Auch die älteste gedruckte Straßenkarte Europas ist in der Ausstellung zu sehen. Der Nürnberger Kartograf Erhard Etzlaub hat um 1500 Wege von Dänemark bis nach Rom eingezeichnet. Einer der Wege, von denen jeder Punkt eine Meile markiert, führt durch Franken, freilich nicht direkt an Sweynfurt vorbei, sondern etwas weiter westlich. Kompassangaben sollten dem Nutzer helfen. Ob diese Karte wirklich funktioniert hat, diese Frage muss auch Georg Drescher offen lassen.
Auf der Weltkarte des Mathematikers und Astronomen Peter Apian von 1584 ist Südamerika bereits in seinen Umrissen erkennbar. Von Nordamerika wusste man noch gar nichts, Apian zeichnete es als schlauch-ähnliches Gebilde, das im Norden mit Grönland zusammengewachsen ist. Den nächsten großen Schritt machte Gerhard Mercator. Er hat nicht nur den bis heute verwendeten Begriff Atlas geprägt, auf seiner Karte von Afrika sind die Längen- und Breitengrade in angedeuteter Krümmung zu sehen. Mercator hat es geschafft, die gekrümmte Erdoberfläche winkelgenau auf Papier zu bringen.

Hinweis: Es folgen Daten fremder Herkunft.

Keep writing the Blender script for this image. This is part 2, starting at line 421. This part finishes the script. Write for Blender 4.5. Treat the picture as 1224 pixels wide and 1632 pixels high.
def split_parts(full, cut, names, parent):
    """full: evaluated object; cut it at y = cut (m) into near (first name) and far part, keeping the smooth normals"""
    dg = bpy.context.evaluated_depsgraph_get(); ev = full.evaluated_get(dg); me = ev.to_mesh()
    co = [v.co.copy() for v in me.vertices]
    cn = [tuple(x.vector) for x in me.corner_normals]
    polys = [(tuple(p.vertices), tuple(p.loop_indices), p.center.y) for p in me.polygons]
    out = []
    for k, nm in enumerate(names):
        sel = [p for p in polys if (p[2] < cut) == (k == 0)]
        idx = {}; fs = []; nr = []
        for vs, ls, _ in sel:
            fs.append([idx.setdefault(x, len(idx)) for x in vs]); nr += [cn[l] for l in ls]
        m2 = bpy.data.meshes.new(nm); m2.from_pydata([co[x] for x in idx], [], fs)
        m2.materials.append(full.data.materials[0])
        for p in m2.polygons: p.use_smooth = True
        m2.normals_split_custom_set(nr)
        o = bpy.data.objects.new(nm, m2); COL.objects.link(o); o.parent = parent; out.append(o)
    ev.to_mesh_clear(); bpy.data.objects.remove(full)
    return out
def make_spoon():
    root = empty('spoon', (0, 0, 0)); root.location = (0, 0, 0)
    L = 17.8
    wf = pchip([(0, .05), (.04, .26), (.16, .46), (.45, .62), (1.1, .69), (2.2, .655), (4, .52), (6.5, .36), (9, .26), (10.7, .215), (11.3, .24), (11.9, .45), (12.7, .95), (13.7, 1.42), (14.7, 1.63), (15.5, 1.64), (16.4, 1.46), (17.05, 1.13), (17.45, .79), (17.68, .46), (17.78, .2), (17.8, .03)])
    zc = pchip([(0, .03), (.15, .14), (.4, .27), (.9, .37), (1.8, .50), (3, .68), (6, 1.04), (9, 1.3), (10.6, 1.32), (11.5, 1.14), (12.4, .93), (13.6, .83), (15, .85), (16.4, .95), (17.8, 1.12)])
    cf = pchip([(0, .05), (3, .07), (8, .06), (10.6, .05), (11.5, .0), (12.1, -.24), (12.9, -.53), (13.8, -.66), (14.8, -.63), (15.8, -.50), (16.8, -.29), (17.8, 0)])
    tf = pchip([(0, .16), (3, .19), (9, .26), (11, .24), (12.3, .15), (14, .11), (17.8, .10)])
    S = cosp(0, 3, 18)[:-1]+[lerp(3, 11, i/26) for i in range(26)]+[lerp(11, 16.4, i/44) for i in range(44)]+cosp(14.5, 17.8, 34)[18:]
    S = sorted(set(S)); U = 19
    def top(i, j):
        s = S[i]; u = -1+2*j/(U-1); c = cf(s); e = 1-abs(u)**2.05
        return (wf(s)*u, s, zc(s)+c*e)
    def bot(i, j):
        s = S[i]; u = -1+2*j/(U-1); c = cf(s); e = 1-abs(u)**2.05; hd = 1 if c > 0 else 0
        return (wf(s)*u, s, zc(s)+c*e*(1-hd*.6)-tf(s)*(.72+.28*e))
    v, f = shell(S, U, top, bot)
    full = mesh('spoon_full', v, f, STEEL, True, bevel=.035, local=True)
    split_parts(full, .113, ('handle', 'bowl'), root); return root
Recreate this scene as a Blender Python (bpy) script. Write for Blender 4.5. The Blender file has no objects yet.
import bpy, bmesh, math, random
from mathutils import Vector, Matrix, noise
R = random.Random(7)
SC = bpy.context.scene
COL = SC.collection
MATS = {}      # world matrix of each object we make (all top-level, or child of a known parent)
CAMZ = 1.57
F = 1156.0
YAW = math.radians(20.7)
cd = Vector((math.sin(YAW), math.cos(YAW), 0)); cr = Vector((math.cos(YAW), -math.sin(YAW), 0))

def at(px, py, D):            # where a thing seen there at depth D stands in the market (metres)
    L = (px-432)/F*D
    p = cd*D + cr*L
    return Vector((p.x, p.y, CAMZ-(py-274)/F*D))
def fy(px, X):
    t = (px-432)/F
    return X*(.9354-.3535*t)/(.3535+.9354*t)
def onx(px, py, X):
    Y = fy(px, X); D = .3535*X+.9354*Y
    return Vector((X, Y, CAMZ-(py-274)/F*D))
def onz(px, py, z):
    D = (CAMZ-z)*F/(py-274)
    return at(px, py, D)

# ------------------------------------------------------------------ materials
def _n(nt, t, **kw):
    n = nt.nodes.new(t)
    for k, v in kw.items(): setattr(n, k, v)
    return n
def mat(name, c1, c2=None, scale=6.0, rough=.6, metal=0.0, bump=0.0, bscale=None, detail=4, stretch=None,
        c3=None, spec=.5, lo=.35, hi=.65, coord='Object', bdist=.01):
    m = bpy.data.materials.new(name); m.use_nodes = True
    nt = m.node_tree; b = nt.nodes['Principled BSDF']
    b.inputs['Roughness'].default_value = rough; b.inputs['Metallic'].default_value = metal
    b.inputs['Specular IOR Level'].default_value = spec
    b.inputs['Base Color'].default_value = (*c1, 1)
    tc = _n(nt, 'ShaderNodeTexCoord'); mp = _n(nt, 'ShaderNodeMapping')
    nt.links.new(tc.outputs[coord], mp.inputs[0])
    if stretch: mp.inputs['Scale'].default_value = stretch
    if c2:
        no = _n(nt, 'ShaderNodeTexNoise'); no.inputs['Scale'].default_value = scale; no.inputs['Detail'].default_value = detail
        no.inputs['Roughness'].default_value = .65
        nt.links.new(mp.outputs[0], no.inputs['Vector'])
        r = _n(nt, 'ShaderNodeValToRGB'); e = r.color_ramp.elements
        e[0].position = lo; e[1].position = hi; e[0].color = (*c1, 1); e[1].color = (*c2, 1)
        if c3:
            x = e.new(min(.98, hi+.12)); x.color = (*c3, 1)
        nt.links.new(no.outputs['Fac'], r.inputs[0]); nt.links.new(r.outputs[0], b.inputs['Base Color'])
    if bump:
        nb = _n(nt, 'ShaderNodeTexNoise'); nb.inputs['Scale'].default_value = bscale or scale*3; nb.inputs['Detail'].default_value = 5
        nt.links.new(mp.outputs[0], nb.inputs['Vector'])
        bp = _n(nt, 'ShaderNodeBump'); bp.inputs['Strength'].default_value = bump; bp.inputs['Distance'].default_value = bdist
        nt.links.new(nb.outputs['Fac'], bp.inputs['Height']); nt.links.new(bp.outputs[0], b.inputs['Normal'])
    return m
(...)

Sein Erbe wurde vom Niederländer Kartografen Jodocus Hondius übernommen. Er kaufte die Kupferplatten von den Söhnen Mercators. In seinem Atlas von 1633 ist die Welt als zwei Kreise dargestellt, auf dem einen ist Amerika, auf dem anderen die alte Welt. Dieser Atlas ist seit 1644 im Besitz der Reichsstadt Schweinfurt nachweisbar. Zu den herausragenden Stücken zählen die „Bairischen Landkarten“ von 1568, für die der Kartograf Philipp Apians sieben Jahre lang das Herzogtum Bayern bereiste. Dank ihrer Präzision setzten die Karten mehrere Jahrhunderte lang Maßstäbe für folgende Vermessungen, sagt Georg Drescher.
Alte Karten und Atlanten, Museum Otto Schäfer, bis 25. November, eine Ausstellung von MOS und Stadtarchiv.